Wednesday, June 6, 2018

When Lasers Excite Diamonds

Detecting the Birth and Death of a Phonon
Physicists have developed a new technique to probe elementary quantum excitations of atomic vibrations inside a diamond crystal under ambient conditions. The technique uses ultra-short laser pulses and detectors sensitive to single photons.

Ecole Polytechnique Federale de Lausanne (EPFL) -- June 5, 2018 -- Phonons are discrete units of vibrational energy predicted by quantum mechanics that correspond to collective oscillations of atoms inside a molecule or a crystal. When such vibrations are produced by light interacting with a material, the vibrational energy can be transferred back and forth between individual phonons and individual packets of light energy, the photons. This process is called the Raman effect.

In a new study, the lab of Christophe Galland at EPFL's Institute of Physics has developed a technique for measuring, in real time and at room-temperature, the creation and destruction of individual phonons, opening up exciting possibilities in various fields such as spectroscopy and quantum technologies.

The technique uses ultra-short laser pulses, which are bursts of light that last less than 10-13 seconds (a fraction of a trillionth of a second). First, one such pulse is shot onto a diamond crystal to excite a single phonon inside it. When this happens, a partner photon is created at a new wavelength through the Raman effect and is observed with a specialized detector, heralding the success of the preparation step.
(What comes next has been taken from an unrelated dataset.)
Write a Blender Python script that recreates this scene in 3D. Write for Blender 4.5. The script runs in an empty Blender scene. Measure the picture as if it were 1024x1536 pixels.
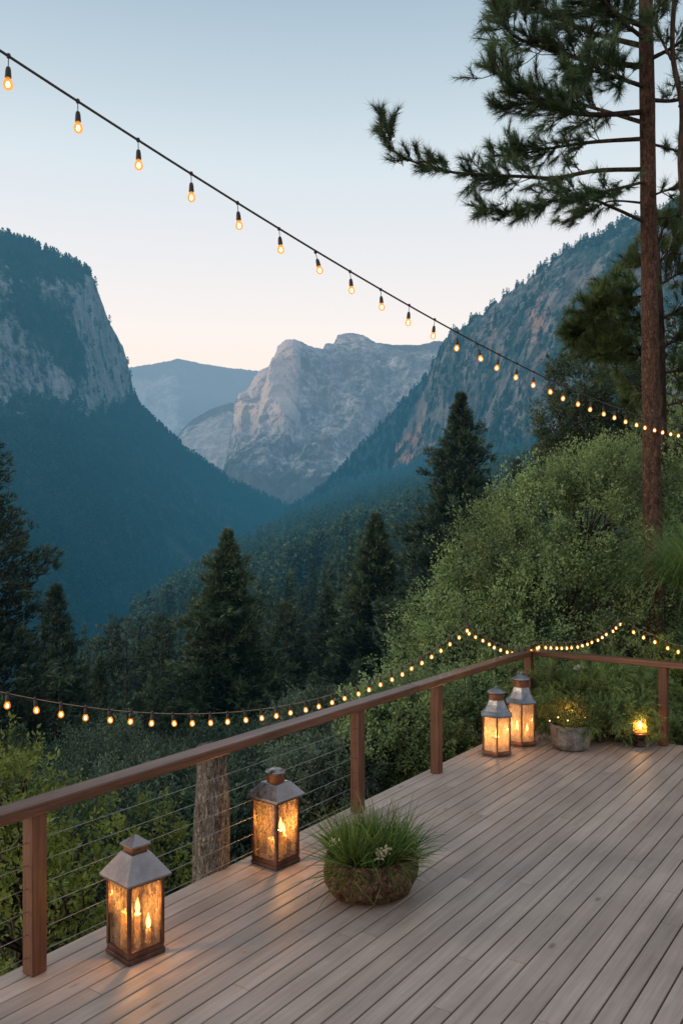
import bpy, math, random
import numpy as np
from mathutils import Vector

random.seed(7)
RNG = np.random.default_rng(11)
SC = bpy.context.scene
COL = SC.collection
PI = math.pi

# ------------------------------------------------------------------ frame of reference
CAM_H = 2.5          # camera height above the deck boards
F = 1280.0           # focal length measured in units of a 1024 wide picture
HOR = 790.0
def P(px, py, Z):
    """world point for a surveyed direction and distance"""
    return np.array([(px - 512.0) / F * Z, Z, CAM_H - (py - HOR) / F * Z])

CORNER = (2.34, 10.67)                     # deck corner post
EU = np.array([0.568, 0.823]); EV = np.array([0.823, -0.568])
THETA = math.atan2(EU[1], EU[0])

# ------------------------------------------------------------------ numpy noise
_perm = np.random.default_rng(3).permutation(256)
_perm = np.concatenate([_perm, _perm, _perm])
_grad = np.random.default_rng(4).normal(size=(256, 3)); _grad /= np.linalg.norm(_grad, axis=1)[:, None]
def perlin(p):
    p = np.asarray(p, float)
    i = np.floor(p).astype(int); f = p - i
    u = f * f * f * (f * (f * 6 - 15) + 10)
    i &= 255
    def g(dx, dy, dz):
        h = _perm[_perm[_perm[(i[..., 0] + dx) & 255] + ((i[..., 1] + dy) & 255)] + ((i[..., 2] + dz) & 255)]
        return (_grad[h] * (f - np.array([dx, dy, dz]))).sum(-1)
    def l(a, b, t): return a + (b - a) * t
    x0 = l(l(g(0,0,0), g(1,0,0), u[..., 0]), l(g(0,1,0), g(1,1,0), u[..., 0]), u[..., 1])
    x1 = l(l(g(0,0,1), g(1,0,1), u[..., 0]), l(g(0,1,1), g(1,1,1), u[..., 0]), u[..., 1])
    return l(x0, x1, u[..., 2]) * 1.5
def fbm(p, octv=5, gain=0.5, ridged=False):
    a = 1.0; s = 0; p = np.asarray(p, float).copy(); tot = 0
    for k in range(octv):
        n = perlin(p + 17.3 * k)
        s = s + a * ((1 - 2 * np.abs(n)) if ridged else n); tot += a
        a *= gain; p *= 2.03
    return s / tot
def smooth(a, b, x):
    t = np.clip((x - a) / (b - a), 0, 1); return t * t * (3 - 2 * t)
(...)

Second, to interrogate the crystal and probe the newly created phonon, the scientists fire another laser pulse into the diamond. Thanks to another detector, they now record photons that have reabsorbed the energy of the vibration. These photons are witnesses that the phonon was still alive, meaning that the crystal was still vibrating with exactly the same energy.

This is in strong contradiction with our intuition: we are used to seeing vibrating objects progressively lose their energy over time, like a guitar string whose sound fades away. But in quantum mechanics this is "all or nothing": the crystal either vibrates with a specific energy or it is in its resting state; there is no state allowed in between. The decay of the phonon over time is therefore observed as a decrease of the probability of finding it in the excited state instead of having jumped down to the rest state.
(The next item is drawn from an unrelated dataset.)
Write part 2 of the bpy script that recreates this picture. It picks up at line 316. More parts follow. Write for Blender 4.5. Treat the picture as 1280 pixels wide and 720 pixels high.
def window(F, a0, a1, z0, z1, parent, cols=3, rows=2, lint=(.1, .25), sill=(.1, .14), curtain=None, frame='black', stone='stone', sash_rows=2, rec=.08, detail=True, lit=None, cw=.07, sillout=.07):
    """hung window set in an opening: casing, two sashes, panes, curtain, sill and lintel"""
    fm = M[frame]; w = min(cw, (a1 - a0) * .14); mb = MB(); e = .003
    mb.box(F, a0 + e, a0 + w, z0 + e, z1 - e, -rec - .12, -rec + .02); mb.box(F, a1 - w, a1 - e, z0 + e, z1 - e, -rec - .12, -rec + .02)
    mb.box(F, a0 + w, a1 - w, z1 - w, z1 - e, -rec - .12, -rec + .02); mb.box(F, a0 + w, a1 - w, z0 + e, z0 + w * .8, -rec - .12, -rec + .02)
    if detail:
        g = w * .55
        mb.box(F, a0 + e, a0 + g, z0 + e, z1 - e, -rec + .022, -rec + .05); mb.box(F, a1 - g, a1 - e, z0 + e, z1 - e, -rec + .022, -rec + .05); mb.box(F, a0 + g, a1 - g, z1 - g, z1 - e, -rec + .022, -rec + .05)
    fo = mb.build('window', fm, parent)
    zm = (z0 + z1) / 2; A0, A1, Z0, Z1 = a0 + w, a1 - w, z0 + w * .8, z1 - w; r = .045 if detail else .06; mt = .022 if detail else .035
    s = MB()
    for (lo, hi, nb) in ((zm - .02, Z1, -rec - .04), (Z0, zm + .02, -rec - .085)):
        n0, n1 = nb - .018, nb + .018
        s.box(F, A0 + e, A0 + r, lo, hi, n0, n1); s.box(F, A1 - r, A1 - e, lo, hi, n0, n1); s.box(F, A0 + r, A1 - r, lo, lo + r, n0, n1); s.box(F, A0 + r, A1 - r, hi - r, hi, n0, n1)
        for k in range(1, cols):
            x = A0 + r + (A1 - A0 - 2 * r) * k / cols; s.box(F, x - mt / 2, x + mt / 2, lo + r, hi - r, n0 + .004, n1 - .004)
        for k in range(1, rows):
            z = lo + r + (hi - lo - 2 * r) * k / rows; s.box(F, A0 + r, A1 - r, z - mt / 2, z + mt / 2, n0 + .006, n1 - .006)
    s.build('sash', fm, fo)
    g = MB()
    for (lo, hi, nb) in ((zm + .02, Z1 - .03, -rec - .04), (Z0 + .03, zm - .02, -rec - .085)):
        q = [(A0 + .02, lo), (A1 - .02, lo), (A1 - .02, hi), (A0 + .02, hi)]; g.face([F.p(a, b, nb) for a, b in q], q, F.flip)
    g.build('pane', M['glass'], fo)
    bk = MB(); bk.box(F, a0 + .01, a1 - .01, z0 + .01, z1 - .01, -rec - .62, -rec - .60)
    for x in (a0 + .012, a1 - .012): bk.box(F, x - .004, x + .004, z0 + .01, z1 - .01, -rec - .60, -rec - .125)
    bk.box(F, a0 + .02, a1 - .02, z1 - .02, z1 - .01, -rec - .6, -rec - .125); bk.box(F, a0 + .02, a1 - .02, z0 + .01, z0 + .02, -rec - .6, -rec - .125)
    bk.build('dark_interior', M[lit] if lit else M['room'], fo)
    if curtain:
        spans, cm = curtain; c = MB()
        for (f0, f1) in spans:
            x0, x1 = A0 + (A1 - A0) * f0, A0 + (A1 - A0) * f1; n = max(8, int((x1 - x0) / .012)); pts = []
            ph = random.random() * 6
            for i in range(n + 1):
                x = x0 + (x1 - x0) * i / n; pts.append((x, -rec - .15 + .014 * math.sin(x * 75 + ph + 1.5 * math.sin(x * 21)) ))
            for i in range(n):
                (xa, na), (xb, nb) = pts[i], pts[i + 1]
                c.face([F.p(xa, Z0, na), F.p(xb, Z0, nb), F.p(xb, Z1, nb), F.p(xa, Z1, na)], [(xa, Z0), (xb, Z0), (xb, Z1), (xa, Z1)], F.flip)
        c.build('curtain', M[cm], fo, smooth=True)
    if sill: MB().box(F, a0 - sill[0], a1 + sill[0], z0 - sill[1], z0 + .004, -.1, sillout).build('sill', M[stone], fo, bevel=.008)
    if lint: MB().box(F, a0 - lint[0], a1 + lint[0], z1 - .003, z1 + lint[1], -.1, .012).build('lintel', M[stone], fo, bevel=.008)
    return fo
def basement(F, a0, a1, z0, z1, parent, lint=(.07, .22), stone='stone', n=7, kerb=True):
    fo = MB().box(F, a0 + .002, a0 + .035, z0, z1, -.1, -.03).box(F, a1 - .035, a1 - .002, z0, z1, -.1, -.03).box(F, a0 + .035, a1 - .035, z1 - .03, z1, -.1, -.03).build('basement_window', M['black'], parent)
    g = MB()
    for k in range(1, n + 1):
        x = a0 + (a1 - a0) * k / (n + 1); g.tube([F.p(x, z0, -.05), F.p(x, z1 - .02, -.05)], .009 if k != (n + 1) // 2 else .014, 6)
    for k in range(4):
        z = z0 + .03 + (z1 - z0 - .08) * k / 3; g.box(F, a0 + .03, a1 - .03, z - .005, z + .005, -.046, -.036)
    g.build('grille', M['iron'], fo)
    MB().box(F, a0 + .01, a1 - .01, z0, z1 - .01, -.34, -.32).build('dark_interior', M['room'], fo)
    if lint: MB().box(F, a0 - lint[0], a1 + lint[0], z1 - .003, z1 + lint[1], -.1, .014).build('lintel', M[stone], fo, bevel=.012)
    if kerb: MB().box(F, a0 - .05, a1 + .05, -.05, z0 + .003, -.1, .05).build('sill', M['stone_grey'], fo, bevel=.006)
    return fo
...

Through this approach, the scientists could reconstruct the birth and death of a single phonon by analyzing the output of the two photon detectors. "In the language of quantum mechanics, the act of measuring the system after the first pulse creates a well-defined quantum state of the phonon, which is probed by the second pulse," says Christophe Galland. "We can therefore map the phonon decay with very fine time resolution by changing the time delay between the pulses from zero to a few trillionths of a second (10-12 seconds or picoseconds)."

The new technique can be applied to many different types of materials, from bulk crystals down to single molecules. It can also be refined to create more exotic vibrational quantum states, such as entangled states where energy is "delocalized" over two vibrational modes. And all this can be performed in ambient conditions, highlighting that exotic quantum phenomena may occur in our daily life -- we just need to watch very fast.